* TASK PROMPT
Every line from the first one to the line containing "return d.x / d.y * dist" should be echoed exactly; leave out the rest.

* DATA

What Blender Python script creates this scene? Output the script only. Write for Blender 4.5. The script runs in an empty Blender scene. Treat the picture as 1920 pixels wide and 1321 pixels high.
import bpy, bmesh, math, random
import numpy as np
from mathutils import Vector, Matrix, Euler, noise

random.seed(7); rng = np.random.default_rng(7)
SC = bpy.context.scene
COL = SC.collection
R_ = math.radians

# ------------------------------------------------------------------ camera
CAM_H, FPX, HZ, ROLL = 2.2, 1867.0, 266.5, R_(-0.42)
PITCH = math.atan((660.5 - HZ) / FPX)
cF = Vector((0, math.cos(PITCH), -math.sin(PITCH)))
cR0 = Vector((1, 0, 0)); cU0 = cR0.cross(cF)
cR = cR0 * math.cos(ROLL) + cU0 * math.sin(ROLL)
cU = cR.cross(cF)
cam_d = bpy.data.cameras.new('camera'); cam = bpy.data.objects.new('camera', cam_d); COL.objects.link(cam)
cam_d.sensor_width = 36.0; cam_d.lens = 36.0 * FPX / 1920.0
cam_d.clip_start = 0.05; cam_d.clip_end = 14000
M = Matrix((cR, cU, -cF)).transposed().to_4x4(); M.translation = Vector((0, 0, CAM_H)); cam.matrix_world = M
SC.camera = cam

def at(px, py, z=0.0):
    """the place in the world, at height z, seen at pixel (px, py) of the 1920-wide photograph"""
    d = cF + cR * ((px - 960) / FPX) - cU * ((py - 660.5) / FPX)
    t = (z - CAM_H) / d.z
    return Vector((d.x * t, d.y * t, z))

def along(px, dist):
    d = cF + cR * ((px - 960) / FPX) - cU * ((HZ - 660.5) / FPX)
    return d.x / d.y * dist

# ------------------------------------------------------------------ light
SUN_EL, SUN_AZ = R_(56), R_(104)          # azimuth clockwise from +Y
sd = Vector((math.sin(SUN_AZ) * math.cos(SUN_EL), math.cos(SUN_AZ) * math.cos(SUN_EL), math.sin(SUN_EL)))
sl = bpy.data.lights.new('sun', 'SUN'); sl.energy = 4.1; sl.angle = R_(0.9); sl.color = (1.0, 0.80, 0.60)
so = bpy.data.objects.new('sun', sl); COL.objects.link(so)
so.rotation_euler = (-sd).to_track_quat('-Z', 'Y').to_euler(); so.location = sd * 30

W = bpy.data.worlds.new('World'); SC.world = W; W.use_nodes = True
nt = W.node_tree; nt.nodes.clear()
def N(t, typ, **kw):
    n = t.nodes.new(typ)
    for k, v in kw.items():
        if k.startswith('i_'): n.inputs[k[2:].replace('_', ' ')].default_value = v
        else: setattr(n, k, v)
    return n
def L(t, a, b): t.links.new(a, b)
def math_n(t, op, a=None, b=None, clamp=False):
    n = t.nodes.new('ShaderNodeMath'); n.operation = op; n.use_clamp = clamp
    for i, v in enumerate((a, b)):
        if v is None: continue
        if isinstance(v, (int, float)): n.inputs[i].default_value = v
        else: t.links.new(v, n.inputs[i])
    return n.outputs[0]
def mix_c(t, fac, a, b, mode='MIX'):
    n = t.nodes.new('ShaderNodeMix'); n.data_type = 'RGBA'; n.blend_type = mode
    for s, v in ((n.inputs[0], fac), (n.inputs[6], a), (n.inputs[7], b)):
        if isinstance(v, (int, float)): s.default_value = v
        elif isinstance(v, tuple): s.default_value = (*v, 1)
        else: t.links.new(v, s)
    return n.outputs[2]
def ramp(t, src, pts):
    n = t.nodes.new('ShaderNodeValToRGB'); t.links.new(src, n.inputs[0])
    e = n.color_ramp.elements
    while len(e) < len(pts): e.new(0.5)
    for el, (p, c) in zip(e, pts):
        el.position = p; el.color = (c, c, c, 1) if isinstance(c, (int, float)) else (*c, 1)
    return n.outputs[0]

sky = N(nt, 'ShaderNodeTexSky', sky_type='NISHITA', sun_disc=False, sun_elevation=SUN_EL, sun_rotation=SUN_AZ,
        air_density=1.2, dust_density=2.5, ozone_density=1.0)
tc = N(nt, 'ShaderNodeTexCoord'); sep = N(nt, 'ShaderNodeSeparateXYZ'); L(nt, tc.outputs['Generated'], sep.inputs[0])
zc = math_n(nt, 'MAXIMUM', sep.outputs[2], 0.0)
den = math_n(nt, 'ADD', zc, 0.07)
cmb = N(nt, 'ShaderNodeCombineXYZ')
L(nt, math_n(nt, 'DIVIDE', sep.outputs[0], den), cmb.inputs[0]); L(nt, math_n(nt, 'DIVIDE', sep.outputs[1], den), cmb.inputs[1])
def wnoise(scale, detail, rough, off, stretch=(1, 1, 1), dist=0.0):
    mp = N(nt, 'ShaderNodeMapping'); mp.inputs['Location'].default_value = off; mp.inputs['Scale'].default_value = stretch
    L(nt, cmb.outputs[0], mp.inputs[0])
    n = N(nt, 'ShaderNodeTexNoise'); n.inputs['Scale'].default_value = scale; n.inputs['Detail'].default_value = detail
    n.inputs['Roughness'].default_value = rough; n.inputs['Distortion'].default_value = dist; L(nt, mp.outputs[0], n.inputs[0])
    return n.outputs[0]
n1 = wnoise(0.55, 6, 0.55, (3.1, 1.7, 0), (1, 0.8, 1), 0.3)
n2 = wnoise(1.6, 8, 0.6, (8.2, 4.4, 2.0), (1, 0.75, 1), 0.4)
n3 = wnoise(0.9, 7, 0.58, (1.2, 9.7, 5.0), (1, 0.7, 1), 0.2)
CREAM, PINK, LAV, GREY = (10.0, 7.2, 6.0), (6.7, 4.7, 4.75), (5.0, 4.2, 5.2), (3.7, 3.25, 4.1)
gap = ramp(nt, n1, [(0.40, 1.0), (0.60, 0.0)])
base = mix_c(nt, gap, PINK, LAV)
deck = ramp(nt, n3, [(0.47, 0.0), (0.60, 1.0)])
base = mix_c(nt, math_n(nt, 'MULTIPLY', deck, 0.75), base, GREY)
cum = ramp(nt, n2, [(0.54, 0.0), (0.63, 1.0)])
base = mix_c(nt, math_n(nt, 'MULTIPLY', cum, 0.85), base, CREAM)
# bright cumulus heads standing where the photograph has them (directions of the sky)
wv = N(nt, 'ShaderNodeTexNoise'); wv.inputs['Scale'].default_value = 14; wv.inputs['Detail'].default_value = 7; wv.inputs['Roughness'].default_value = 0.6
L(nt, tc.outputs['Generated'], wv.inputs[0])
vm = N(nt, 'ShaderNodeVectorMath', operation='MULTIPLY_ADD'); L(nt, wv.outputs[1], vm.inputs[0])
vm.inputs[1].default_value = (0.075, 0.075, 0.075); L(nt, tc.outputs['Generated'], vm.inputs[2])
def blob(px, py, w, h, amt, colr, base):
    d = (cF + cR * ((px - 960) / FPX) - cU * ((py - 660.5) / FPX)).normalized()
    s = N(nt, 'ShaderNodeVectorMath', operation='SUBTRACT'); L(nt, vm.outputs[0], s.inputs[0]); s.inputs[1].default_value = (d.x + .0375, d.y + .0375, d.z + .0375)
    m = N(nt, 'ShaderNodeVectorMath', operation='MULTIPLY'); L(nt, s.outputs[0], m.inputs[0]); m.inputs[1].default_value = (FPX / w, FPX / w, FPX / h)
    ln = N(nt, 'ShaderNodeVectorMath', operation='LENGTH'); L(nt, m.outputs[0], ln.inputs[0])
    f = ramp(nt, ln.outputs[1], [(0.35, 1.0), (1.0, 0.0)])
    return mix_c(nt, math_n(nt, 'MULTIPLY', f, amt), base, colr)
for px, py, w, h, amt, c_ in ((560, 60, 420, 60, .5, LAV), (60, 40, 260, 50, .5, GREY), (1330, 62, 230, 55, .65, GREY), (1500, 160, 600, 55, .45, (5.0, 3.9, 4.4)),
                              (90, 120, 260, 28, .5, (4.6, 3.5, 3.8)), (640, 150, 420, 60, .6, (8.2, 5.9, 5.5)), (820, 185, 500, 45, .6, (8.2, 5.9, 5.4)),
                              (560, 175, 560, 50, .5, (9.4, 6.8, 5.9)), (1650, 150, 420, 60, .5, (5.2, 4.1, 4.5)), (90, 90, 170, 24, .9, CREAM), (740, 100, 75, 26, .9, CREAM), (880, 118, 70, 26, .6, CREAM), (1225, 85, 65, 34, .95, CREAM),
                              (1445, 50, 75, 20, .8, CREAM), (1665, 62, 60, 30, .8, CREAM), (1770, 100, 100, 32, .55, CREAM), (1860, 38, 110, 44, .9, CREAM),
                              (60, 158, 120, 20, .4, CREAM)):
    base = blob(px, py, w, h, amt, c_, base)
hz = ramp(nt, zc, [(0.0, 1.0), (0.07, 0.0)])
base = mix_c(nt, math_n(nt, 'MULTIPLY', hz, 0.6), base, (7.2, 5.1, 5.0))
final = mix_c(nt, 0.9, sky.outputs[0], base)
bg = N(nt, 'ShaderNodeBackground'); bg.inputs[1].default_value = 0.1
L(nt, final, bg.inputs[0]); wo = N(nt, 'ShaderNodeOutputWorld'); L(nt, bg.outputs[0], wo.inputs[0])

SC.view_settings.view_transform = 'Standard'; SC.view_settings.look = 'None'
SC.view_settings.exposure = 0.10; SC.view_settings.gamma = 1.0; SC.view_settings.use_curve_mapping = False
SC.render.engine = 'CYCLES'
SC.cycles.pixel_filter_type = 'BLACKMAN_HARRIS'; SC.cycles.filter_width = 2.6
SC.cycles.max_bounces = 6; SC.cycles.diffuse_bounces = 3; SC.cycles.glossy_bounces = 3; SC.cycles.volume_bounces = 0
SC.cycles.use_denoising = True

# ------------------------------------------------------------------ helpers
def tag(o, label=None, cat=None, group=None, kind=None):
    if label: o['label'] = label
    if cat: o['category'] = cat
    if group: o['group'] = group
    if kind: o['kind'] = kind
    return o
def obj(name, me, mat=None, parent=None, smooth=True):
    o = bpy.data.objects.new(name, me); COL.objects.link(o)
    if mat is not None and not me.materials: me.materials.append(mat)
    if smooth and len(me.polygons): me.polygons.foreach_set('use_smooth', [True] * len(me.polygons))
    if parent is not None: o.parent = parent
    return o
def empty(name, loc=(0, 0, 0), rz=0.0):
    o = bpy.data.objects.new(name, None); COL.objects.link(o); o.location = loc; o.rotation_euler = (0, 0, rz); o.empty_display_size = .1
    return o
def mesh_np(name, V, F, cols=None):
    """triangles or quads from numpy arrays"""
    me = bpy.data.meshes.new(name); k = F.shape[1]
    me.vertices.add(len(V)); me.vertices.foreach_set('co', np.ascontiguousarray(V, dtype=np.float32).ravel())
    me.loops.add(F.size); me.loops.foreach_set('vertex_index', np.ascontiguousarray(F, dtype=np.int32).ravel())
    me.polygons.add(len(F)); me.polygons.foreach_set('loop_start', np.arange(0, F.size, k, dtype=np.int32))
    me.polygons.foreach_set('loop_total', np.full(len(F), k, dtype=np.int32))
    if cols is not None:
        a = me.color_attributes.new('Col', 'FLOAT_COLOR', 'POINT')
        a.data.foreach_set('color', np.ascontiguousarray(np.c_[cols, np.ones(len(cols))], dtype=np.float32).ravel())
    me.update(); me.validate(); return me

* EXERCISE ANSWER
What Blender Python script creates this scene? Output the script only. Write for Blender 4.5. The script runs in an empty Blender scene. Treat the picture as 1920 pixels wide and 1321 pixels high.
import bpy, bmesh, math, random
import numpy as np
from mathutils import Vector, Matrix, Euler, noise

random.seed(7); rng = np.random.default_rng(7)
SC = bpy.context.scene
COL = SC.collection
R_ = math.radians

# ------------------------------------------------------------------ camera
CAM_H, FPX, HZ, ROLL = 2.2, 1867.0, 266.5, R_(-0.42)
PITCH = math.atan((660.5 - HZ) / FPX)
cF = Vector((0, math.cos(PITCH), -math.sin(PITCH)))
cR0 = Vector((1, 0, 0)); cU0 = cR0.cross(cF)
cR = cR0 * math.cos(ROLL) + cU0 * math.sin(ROLL)
cU = cR.cross(cF)
cam_d = bpy.data.cameras.new('camera'); cam = bpy.data.objects.new('camera', cam_d); COL.objects.link(cam)
cam_d.sensor_width = 36.0; cam_d.lens = 36.0 * FPX / 1920.0
cam_d.clip_start = 0.05; cam_d.clip_end = 14000
M = Matrix((cR, cU, -cF)).transposed().to_4x4(); M.translation = Vector((0, 0, CAM_H)); cam.matrix_world = M
SC.camera = cam

def at(px, py, z=0.0):
    """the place in the world, at height z, seen at pixel (px, py) of the 1920-wide photograph"""
    d = cF + cR * ((px - 960) / FPX) - cU * ((py - 660.5) / FPX)
    t = (z - CAM_H) / d.z
    return Vector((d.x * t, d.y * t, z))

def along(px, dist):
    d = cF + cR * ((px - 960) / FPX) - cU * ((HZ - 660.5) / FPX)
    return d.x / d.y * dist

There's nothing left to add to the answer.